--- START Material ---

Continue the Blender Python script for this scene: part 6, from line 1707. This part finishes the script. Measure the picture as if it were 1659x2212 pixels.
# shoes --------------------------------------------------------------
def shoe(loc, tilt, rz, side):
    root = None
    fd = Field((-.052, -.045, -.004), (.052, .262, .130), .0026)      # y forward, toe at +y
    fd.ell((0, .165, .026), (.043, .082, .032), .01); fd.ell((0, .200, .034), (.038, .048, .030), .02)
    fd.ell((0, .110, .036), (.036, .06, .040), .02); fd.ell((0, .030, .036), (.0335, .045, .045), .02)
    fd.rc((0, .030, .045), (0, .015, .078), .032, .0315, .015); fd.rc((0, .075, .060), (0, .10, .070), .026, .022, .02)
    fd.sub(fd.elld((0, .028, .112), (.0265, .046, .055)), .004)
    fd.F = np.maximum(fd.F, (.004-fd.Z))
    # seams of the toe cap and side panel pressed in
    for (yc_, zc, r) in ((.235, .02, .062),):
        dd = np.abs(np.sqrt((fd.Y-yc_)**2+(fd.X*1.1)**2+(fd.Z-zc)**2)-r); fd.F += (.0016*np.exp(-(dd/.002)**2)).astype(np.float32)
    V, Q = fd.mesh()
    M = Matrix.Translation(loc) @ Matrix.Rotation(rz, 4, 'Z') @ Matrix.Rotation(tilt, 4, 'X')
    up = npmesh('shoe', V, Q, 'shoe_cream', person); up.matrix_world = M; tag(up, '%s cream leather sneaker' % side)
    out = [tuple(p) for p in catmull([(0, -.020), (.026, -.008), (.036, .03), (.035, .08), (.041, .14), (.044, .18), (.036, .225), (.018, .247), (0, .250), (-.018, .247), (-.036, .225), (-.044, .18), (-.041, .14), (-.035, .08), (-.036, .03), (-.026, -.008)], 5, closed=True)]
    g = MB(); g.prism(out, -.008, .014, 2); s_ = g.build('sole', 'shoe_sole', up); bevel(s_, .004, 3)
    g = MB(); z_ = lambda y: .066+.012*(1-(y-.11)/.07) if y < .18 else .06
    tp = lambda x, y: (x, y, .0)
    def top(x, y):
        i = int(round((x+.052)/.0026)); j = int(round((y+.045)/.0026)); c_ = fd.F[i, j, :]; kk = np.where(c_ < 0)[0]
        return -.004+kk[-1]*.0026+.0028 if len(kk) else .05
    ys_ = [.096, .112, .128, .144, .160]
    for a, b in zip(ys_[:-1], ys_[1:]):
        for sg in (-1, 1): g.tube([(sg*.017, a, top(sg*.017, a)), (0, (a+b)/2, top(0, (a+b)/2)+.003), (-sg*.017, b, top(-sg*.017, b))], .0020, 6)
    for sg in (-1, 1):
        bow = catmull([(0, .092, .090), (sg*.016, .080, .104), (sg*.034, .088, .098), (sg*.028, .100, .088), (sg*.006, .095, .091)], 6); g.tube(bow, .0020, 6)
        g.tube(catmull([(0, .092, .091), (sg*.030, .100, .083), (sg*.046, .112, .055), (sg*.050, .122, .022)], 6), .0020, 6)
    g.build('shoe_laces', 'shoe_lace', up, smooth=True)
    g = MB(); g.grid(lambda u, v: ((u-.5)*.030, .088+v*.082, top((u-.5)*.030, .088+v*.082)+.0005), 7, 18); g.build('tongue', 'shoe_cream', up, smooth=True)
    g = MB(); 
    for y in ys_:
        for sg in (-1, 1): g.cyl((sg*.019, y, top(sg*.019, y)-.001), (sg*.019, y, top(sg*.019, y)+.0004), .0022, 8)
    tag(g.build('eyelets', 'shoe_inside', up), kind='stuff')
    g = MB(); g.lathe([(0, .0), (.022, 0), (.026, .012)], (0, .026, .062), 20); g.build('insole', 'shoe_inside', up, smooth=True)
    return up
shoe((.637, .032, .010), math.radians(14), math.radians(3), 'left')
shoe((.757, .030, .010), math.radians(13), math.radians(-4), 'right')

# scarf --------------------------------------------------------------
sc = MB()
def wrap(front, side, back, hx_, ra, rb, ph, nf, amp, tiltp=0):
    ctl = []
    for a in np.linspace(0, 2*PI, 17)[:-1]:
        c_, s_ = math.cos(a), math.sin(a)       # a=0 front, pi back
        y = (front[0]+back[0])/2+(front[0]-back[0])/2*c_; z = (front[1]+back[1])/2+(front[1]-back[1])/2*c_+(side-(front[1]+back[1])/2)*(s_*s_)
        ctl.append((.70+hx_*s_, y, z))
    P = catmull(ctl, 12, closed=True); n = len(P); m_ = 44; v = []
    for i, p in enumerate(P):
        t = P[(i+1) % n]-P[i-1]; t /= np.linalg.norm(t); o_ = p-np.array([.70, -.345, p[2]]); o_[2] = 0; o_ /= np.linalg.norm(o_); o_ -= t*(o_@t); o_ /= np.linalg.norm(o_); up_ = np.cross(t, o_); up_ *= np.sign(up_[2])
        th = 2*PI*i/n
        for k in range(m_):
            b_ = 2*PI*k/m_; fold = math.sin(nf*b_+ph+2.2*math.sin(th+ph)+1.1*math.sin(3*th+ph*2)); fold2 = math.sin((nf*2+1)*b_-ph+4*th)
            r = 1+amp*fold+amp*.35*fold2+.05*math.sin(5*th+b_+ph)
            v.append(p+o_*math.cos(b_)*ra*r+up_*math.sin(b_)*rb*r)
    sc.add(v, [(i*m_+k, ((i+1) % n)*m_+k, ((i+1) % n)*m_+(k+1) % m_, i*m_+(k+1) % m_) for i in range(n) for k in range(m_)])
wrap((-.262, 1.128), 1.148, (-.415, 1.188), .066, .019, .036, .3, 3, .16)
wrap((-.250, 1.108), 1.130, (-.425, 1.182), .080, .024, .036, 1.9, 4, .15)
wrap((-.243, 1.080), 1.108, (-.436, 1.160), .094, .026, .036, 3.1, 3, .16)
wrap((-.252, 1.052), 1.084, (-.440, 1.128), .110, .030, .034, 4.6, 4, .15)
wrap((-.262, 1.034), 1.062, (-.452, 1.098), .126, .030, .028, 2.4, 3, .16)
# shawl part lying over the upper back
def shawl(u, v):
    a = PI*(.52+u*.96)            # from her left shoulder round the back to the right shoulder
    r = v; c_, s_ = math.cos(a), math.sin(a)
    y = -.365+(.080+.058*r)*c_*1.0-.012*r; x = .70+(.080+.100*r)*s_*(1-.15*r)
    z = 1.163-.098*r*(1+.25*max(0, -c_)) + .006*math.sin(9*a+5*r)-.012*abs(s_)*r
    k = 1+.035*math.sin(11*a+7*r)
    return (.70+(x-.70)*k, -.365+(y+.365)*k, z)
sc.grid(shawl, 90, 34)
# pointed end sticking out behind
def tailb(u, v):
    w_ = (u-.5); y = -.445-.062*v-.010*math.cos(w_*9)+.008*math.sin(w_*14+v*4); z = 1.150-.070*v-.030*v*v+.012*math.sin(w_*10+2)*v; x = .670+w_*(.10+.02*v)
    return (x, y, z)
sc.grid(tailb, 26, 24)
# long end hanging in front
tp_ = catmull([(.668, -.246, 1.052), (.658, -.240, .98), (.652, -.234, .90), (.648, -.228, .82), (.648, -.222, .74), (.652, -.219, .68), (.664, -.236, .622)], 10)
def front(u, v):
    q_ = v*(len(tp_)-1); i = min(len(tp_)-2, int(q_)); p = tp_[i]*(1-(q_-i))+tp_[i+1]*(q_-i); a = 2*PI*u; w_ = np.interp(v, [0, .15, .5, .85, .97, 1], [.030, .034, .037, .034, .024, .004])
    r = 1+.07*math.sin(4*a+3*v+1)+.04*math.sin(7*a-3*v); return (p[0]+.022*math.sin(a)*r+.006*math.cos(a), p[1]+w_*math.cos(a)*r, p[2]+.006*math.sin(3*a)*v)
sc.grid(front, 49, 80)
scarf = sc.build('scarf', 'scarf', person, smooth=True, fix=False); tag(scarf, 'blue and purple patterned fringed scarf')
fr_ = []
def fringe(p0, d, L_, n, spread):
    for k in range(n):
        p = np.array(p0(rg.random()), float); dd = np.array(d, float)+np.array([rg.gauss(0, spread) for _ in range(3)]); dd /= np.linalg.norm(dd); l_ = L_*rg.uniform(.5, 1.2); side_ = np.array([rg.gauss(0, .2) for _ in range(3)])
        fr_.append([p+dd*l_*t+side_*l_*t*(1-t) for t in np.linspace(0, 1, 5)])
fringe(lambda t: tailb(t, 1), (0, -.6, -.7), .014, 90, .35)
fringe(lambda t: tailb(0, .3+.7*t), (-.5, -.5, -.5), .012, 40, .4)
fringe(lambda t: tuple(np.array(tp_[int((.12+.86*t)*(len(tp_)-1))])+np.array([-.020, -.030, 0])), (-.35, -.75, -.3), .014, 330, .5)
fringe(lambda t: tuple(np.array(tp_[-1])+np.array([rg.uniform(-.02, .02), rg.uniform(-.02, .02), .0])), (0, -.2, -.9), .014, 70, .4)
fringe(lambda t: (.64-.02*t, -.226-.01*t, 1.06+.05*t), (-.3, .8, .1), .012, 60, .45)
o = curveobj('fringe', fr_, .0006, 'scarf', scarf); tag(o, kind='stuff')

--- END Material ---

[The problem]: Look for "from" and pull out every line that has it.

[Response to the exercise]:
Continue the Blender Python script for this scene: part 6, from line 1707. This part finishes the script. Measure the picture as if it were 1659x2212 pixels.
    a = PI*(.52+u*.96)            # from her left shoulder round the back to the right shoulder